The Paora Winitana-captained Hawks should have won the game after leading by at least six points in crucial stages of the game.
Coach Tab Baldwin simply wasn't in the mood to touch on any perceived sense of "bright spots".
"We played physically but not mentally," Baldwin said in his second season at the helm of the Hawke's Bay franchise.
It ruffled his feathers that his men had deviated from the pre-season drills they had executed with aplomb.
"I had told them I didn't want to walk into a losing locker room this season," he lamented.
Nevertheless, he wholeheartedly believed in his troops because they oozed quality.
"We led for most part of the game. They were not big margins but by five or six points and I felt we could have built on that.
"They have a lot of quality but it's a loss and in this league you can't afford that," he said before the Hawks boarded their bus to return home last night because of their next match against the Waikato Pistons in Napier tomorrow.
He intended to analyse videotape footage of their performance last night before the 7pm tip off at the Pettigrew-Green Arena, Taradale.
Baldwin was happy with the first half despite trailing 26-22 in the first quarter but rued a patchy second spell.
"We had a poor rebounding effort and we got into foul trouble with our big men."
US import centres Scott and Kareem Johnson spent a significant time on the bench in the second half.
Did Scott find his NBL debut a little challenging, especially in adjusting to the physicality?

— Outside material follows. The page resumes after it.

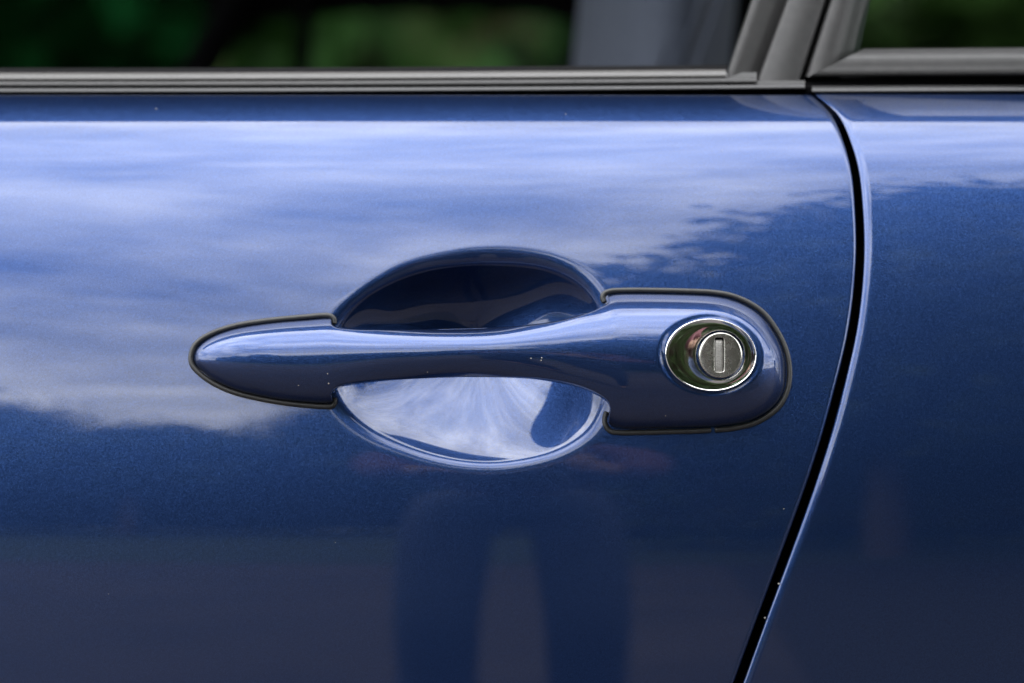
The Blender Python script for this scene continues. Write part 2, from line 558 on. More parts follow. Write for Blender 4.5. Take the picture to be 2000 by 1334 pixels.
def make_door():
    rows = np.r_[np.arange(186, 470, 2.0), np.arange(470, 945, 1.6), np.arange(945, 1345, 4.0), np.arange(1345, 4201, 40.0)]
    uA = np.r_[np.arange(-2600, -100, 60.0), np.arange(-100, 590, 6.0)]
    nB = 560
    uB = np.linspace(0, 1, nB, endpoint=False)
    uC = np.r_[np.arange(60, 14, -3.0), np.arange(14, -.01, -.8)]
    A = []
    for py in rows:
        g = float(gap_c(py)) - float(gap_half(py))
        m = g - 60
        px = np.r_[uA, 590 + uB * (m - 590), g - uC]
        d = g - px
        cosn = 1 / math.sqrt(1 + float(gap_slope(py))**2)
        d = d * cosn
        y = body_y(px, py) + recess(px, py)
        r = 9.0
        dd = np.clip(d, 0, r)
        y = y + (r - np.sqrt(np.maximum(r * r - (r - dd)**2, 0))) * K
        row = P(px, py, y)
        # return flange
        last = row[-1].copy()
        fl = [last + np.array([-k * .15, k, 0]) for k in (.001, .004, .012, .024, .039)]
        A.append(np.vstack([row, fl]))
    A = np.array(A)
    # top edge rolls over and drops behind the moulding
    top = A[0]
    ex = [top + np.array([0, .002, .0002]), top + np.array([0, .0035, -.0015]), top + np.array([0, .004, -.012])]
    A = np.concatenate([np.array(ex[::-1]), A], 0)
    return grid('door_panel', A, M['paint'], car, flip=True)


make_door()


def make_quarter():
    rows = np.r_[np.arange(184, 1345, 3.0), np.arange(1345, 4201, 40.0)]
    A = []
    for py in rows:
        g = float(gap_c(py)) + float(gap_half(py))
        u = np.r_[np.arange(0, 10, .8), np.arange(10, 60, 2.0), np.arange(60, 400, 6.0), np.arange(400, 3000, 50.0)]
        px = g + u
        cosn = 1 / math.sqrt(1 + float(gap_slope(py))**2)
        d = u * cosn
        y = body_y(px, py) - .0002
        r = 19.0
        dd = np.clip(d, 0, r)
        y = y + (r - np.sqrt(np.maximum(r * r - (r - dd)**2, 0))) * K * .5
        row = P(px, py, y)
        f0 = row[0]
        fl = [f0 + np.array([k * .15, k, 0]) for k in (.039, .024, .012, .004, .001)]
        A.append(np.vstack([fl, row]))
    A = np.array(A)
    top = A[0]
    ex = [top + np.array([0, .002, .0002]), top + np.array([0, .0035, -.0015]), top + np.array([0, .004, -.012])]
    A = np.concatenate([np.array(ex[::-1]), A], 0)
    return grid('rear_quarter_panel', A, M['paint'], car, flip=True)


make_quarter()
# dark jamb behind the shut line
rr_ = np.arange(150, 4200, 20.0)
J = np.array([P(np.array([gap_c(r) - 90, gap_c(r) + 90]), r, body_y(np.array([gap_c(r) - 90, gap_c(r) + 90]), r) + .040) for r in rr_])
grid('door_jamb', J, M['void'], car, flip=True)

# ------------------------------------------------------------------ door handle
h_top = [(377, 703), (379, 690), (386, 677), (400, 665), (425, 652), (460, 641), (500, 634), (550, 628), (600, 624), (630, 621.5), (643, 621), (648, 625), (648, 632), (657, 637), (680, 640), (730, 642), (800, 643.5), (870, 643), (940, 641), (1000, 637), (1060, 630), (1110, 620), (1150, 608), (1176, 598), (1188, 591), (1190, 584), (1186, 578), (1193, 574.5), (1215, 573), (1270, 573), (1340, 574.5), (1390, 577), (1425, 583), (1460, 597), (1488, 617), (1510, 645), (1526, 677), (1534, 705), (1536, 735)]
h_bot = [(1536, 735), (1531, 762), (1518, 787), (1497, 806), (1468, 821), (1430, 830), (1380, 834), (1310, 836), (1250, 837), (1210, 836.5), (1196, 834), (1189, 826), (1188, 810), (1189, 797), (1181, 783), (1165, 772), (1130, 758), (1090, 748), (1040, 741), (980, 738), (920, 737), (860, 738), (800, 741), (740, 745.5), (695, 751), (665, 757), (652, 764), (648, 772), (650, 781), (646, 787), (632, 788), (600, 786), (550, 781), (500, 772), (455, 760), (420, 744), (395, 726), (381, 712), (377, 703)]
top_c = catmull(h_top, 10); bot_c = catmull(h_bot, 10)
OUT = np.vstack([top_c[:-1], bot_c[:-1]])
# smooth the outline a little
def smooth_closed(p, s, n=3):
    for _ in range(n):
        p = (1 - s) * p + s * .5 * (np.roll(p, 1, 0) + np.roll(p, -1, 0))
    return p
def resample(p, step):
    q = np.vstack([p, p[:1]])
    L = np.r_[0, np.cumsum(np.linalg.norm(np.diff(q, axis=0), axis=1))]
    s = np.arange(0, L[-1], step)
    return np.stack([np.interp(s, L, q[:, 0]), np.interp(s, L, q[:, 1])], 1)
OUT = smooth_closed(resample(OUT, 2.0), .5, 3)


def seg_dist(Q, poly, closed=True):
    A_ = poly; B_ = np.roll(poly, -1, 0) if closed else poly[1:]
    if not closed:
        A_ = poly[:-1]
    best = np.full(len(Q), 1e9)
    AB = B_ - A_; L2 = (AB**2).sum(1) + 1e-12
    for i in range(0, len(Q), 2000):
        q = Q[i:i + 2000]
        w = q[:, None, :] - A_[None]
        t = np.clip((w * AB[None]).sum(2) / L2[None], 0, 1)
        d = np.linalg.norm(w - t[..., None] * AB[None], axis=2).min(1)
        best[i:i + 2000] = d
    return best


def inside(Q, poly):
    x, y = Q[:, 0], Q[:, 1]
    c = np.zeros(len(Q), bool)
    B_ = np.roll(poly, -1, 0)
    for (x0, y0), (x1, y1) in zip(poly, B_):
        if y0 == y1:
            continue
        k = ((y0 > y) != (y1 > y)) & (x < (x1 - x0) * (y - y0) / (y1 - y0) + x0)
        c ^= k
    return c


mid_f = cspline([360, 450, 560, 680, 800, 950, 1080, 1200, 1320, 1440, 1560], [702, 701, 702, 698, 692, 689, 690, 696, 703, 708, 712])
wid_f = cspline([360, 450, 560, 680, 800, 950, 1080, 1200, 1320, 1440, 1560], [72, 80, 84, 72, 56, 52, 66, 98, 126, 134, 132])
hc_f = cspline([360, 440, 540, 660, 800, 950, 1080, 1200, 1320, 1440, 1560], [60, 63, 68, 78, 90, 99, 101, 100, 98, 97, 98])
rad_f = cspline([360, 450, 560, 680, 800, 950, 1080, 1200, 1320, 1440, 1560], [60, 66, 60, 52, 47, 47, 52, 58, 64, 70, 78])
base_f = lambda x: 46 * sstep(625, 860, x) * (1 - sstep(1000, 1205, x))

LC = (1388.0, 693.0); LA, LB, LROT = 90.0, 71.0, math.radians(4)


def lock_r(px, py):
    dx = px - LC[0]; dy = py - LC[1]
    c, s = math.cos(LROT), math.sin(LROT)
    u = (dx * c + dy * s) / LA; v = (-dx * s + dy * c) / LB
    return np.hypot(u, v)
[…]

"I don't want to make any excuses," he said, adding the Hawks had worked well on their defensive principles pre-season but had failed to execute last night.
Baldwin said their inability to find defensive positions on the court compounded their foul troubles.
"We didn't get a good flow-on effect from the defensive to offensive end, either."
They did pull out the knuckle dusters in the second quarter, the 24-13 tally reflecting that ascendancy on the other end.
No one had done an outstanding job, he said, but conversely no one had destroyed the confidence he had in them, either.
"We have to think like winners and play like winners."